SUPPLIED ENTRIES >>
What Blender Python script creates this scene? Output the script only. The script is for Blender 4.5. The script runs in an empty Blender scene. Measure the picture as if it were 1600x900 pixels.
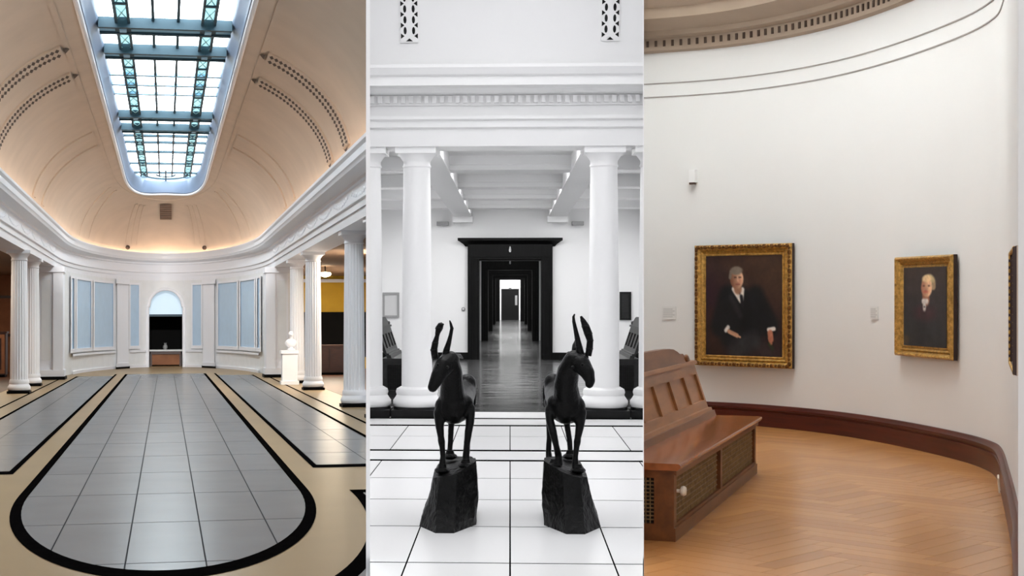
import bpy, bmesh, math, random
from mathutils import Matrix, Vector, noise
random.seed(7)
sc = bpy.context.scene
C = sc.collection

# ---------------------------------------------------------------- camera, world, exposure
F = 2300.0; PX, PY = 690.0, 459.0; EYE = 1.6
cam_d = bpy.data.cameras.new('camera')
cam = bpy.data.objects.new('camera', cam_d); C.objects.link(cam)
cam.location = (0, 0, EYE); cam.rotation_euler = (math.pi/2, 0, 0)
cam_d.sensor_width = 36; cam_d.lens = F*36/1600
cam_d.shift_x = (800-PX)/1600; cam_d.shift_y = (PY-450)/1600
cam_d.clip_start = .1; cam_d.clip_end = 400
sc.camera = cam

world = bpy.data.worlds.new('world'); sc.world = world; world.use_nodes = True
bg = world.node_tree.nodes['Background']
bg.inputs[0].default_value = (.95, .97, 1, 1); bg.inputs[1].default_value = 1.15

vs = sc.view_settings
vs.view_transform = 'Standard'; vs.look = 'None'; vs.gamma = 1; vs.exposure = 0
vs.use_curve_mapping = False

HALL_SKYLIGHT = 10.5      # emission of the laylight panes over the vaulted hall
COVE = 10.0               # warm cove strip behind the hall cornice
WHITE_LIGHT = 4.3        # unseen laylight added over the white gallery
ROUND_LIGHT = 12.5        # laylight over the round gallery

# ---------------------------------------------------------------- frames of the three rooms
T1 = Matrix.Translation((0, 0, EYE)); T1i = Matrix.Translation((0, 0, -EYE))
def room_matrix(vx, vy):
    th = math.atan((PX-vx)/F); ph = math.atan((vy-PY)/F*math.cos(th))
    return T1 @ Matrix.Rotation(th, 4, 'Z') @ Matrix.Rotation(-ph, 4, 'X') @ T1i
M1 = room_matrix(259, 512)      # vaulted hall runs off at its own angle
M2 = room_matrix(797, 459)      # white gallery
M3 = Matrix.Identity(4)         # round gallery
EYEV = Vector((0, 0, EYE))
def ray(M, px, py):
    return M.to_3x3().inverted() @ Vector(((px-PX)/F, 1, (PY-py)/F))
def at_y(M, px, py, Y):
    d = ray(M, px, py); return EYEV + d*(Y/d.y)
def on_floor(M, px, py, z=0.0):
    d = ray(M, px, py); return EYEV + d*((z-EYE)/d.z)

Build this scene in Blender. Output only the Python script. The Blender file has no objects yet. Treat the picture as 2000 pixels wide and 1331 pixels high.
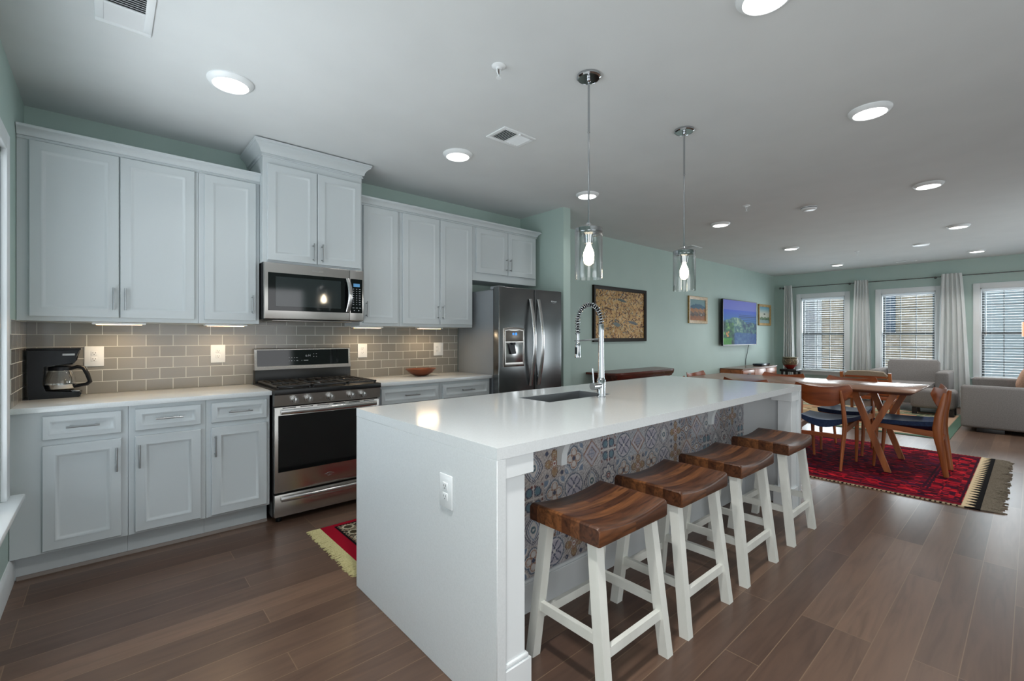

THE EXERCISE >>
Pictures stay out. Print the data exactly, from its first line through the line containing "C = sc.collection".

OUTPUT FOR THIS TASK >>
What Blender Python script creates this scene? Output the script only. The script is for Blender 4.5. The script runs in an empty Blender scene. Measure the picture as if it were 1600x900 pixels.
import bpy, bmesh, math, random
from mathutils import Matrix, Vector, noise
random.seed(7)
sc = bpy.context.scene
C = sc.collection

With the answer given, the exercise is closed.